A l’issue de sa conférence à la Médiathèque de Troyes Champagne Métropole, Bernard Teyssandier évoque avec nous les principes de l’éducation des rois de France au 17e siècle et la place des animaux dans. les lectures d’un jeune roi.

Les principes de l’éducation royale sont-ils différents au Grand Siècle (17e siècle) des siècles précédents ? Comment vont-ils ensuite évoluer au 18e siècle ?

Le Grand Siècle constitue une période charnière. L’époque prolonge la tradition des « miroirs » princiers  et des Institutiones regis. Elle entérine aussi une pratique éducative qui remonte aux Valois, à Charles V précisément, lequel, par l’ordonnance d’août 1374, fixe la majorité de l’héritier du Royaume de France à quatorze ans accomplis. L’usage veut donc que le dauphin soit confié aux femmes jusqu’à six ans (une gouvernante nommée par le roi dirige cette première formation) et qu’à l’âge de sept ans, l’enfant ait affaire à une équipe exclusivement masculine (c’est le fameux « passage aux hommes »).

Pourtant, un certain nombre de faits importants plaident en faveur d’une évolution par rapport aux grandes époques précédentes: Antiquité, Moyen Âge, Renaissance.  Au 17e siècle, en France, le livre et le savoir livresque ne disposent plus exactement de la même aura qu’auparavant. Sous le règne des Bourbons, l’idée d’une culture pratique prévaut dès lors qu’elle s’adresse au souverain : un bon prince n’est pas nécessairement un érudit, un homme du livre, c’est un prince habile, capable d’exercer à bon escient son autorité. Cette forme de suspicion à l’encontre d’un enseignement théorique (pas nécessairement en référence à Machiavel) affecte d’ailleurs l’image du pédagogue de profession, assimilé très souvent à un pédant. Autre point, et non des moindres : après la mort d’Henri IV, la figure royale se décline volontiers sous la forme de l’« impeccabilité » (Arlette Jouanna) : le roi est parfait, il n’a pas d’égal, sa nature est divine. Dans ces conditions, l’idée même d’éduquer un être parfait relève du paradoxe, voire de l’aporie. Au point qu’au Grand Siècle l’éducation royale se constitue en véritable point aveugle de la représentation : on ne saurait faire du Très Chrétien, véritable miracle vivant, un élève à proprement parler ; aussi l’idée d’un « roi apprentif », d’un roi qui aurait à apprendre de ses maîtres, est-elle une notion quasiment impensable.

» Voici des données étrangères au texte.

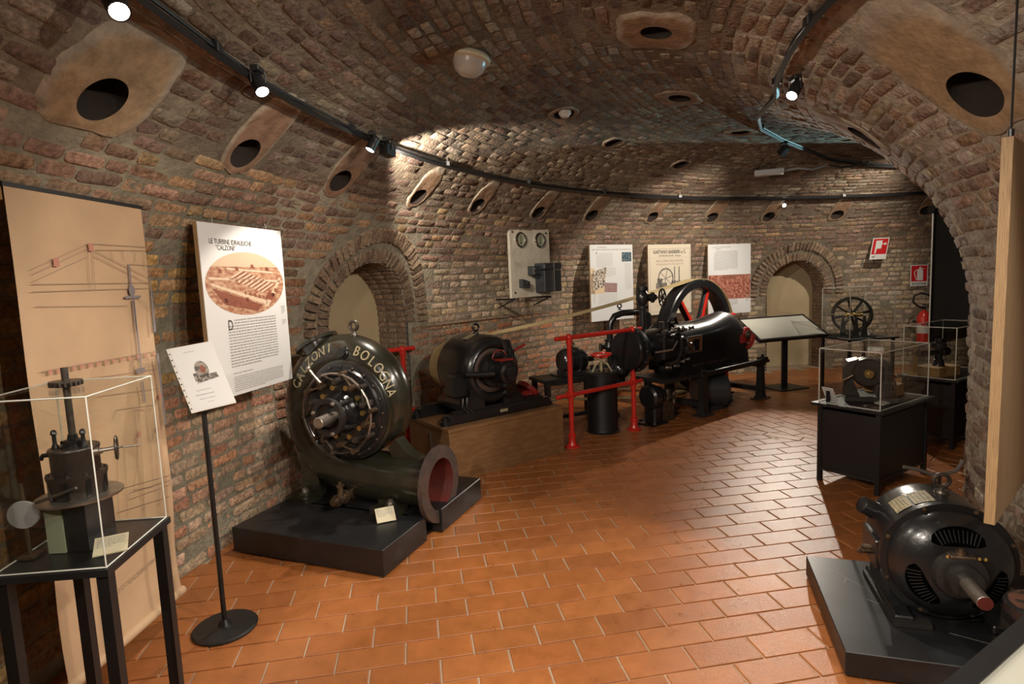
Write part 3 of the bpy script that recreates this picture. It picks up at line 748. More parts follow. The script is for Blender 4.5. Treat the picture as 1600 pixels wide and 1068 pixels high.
part('side_print', flatquads(dashes(w-.15, w-.03, h-.25, 26, .0135, 14)+dashes(.04, .08, .36, 9, .0135, 15)+dashes(.35, .6, .045, 1, .02, 16), -.0015), M['paleink'], t, smooth=False)

t, w, h = panel('cream poster of an old flywheel engine advertisement, middle one behind the flywheel', (1.915,8.070), (2.598,8.376), 1.99, 1.02, .022, M['paperwarm'], M['plyedge'])
fx = [[(.03, h-.06), (w-.02, h-.06), (w-.02, .04), (.03, .04), (.03, h-.06)]]
part('printed_frame', flatquads(strokes(fx, .005)+strokes([[(.06, h-.185), (w-.05, h-.185)]], .002), -.0015), M['greyink'], t, smooth=False)
text('heading', 'GAETANO BARBIERI e C.', .066, M['ink'], t, (w/2, -.002, h-.125), align='CENTER', sx=.80, bold=.0012)
text('subheading', 'CASTELMAGGIORE - Bologna', .036, M['ink'], t, (w/2, -.002, h-.168), align='CENTER', sx=.85)
text('machine_line', 'MACCHINE FRIGORIFERE', .050, M['rosegrey'], t, (w/2, -.002, h-.245), align='CENTER', sx=.85); 
text('machine_line', 'DEI PRINCIPALI TIPI E PER OGNI USO', .032, M['rosegrey'], t, (w/2, -.002, h-.285), align='CENTER', sx=.9)
part('engraving_ground', flatquads([rect(.10, .30, w-.09, h-.31)], -.0013), M['paperwarm'], t, smooth=False)
wc = (.30, .50); q = strokes([ell(wc[0], wc[1], .125, .135, 30)+[ell(wc[0], wc[1], .125, .135, 30)[0]]], .022)
q += strokes([[wc, (wc[0]+.12*math.cos(a*PI/3+.3), wc[1]+.12*math.sin(a*PI/3+.3))] for a in range(6)], .010)
q += [rect(.445, .44, .465, h-.31), rect(.525, .42, .545, h-.31), rect(.13, .36, .32, .44), rect(.15, .44, .24, .50), rect(.40, .40, .56, .46)]
part('engraving', flatquads(q, -.0016), M['greyphoto'], t, smooth=False)
part('body_print', flatquads(dashes(.08, w-.08, .27, 8, .022, 21), -.0015), M['sepialight'], t, smooth=False)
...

Pour étudier l’éducation du prince au 17e siècle, il y a donc bien nécessité à distinguer le roi-enfant et l’enfant roi : un dauphin, en effet, n’est pas exactement un roi, fût-il destiné à devenir roi. A l’époque des Lumières, l’idée qu’un roi n’est plus tout à fait un dieu induit évidemment d’autres conceptions éducatives : Les Aventures de Télémaque (1699), de ce point de vue, vont constituer une œuvre pionnière et novatrice.

Au Moyen Âge, les animaux sont souvent des allégories de personnages humains ou représentent des fonctions sociales : est-ce toujours le cas au 17e siècle ?

L’enquête que j’ai pu mener sur les représentations éducatives au Grand Siècle me conduit à penser que l’animal autorise trois types de figurations. Une figuration que je dirais emblématique : associé à tel ou tel prince, l’animal renvoie à des traits supposés de son caractère. Une figuration allégorique : l’animal sert de relais à un discours d’éloge ou à un discours polémique ; en cela, il participe volontiers de la construction du portrait royal. Une figuration philosophique : l’animal permet de penser l’homme, le prince à travers l’homme, et l’homme à travers le prince.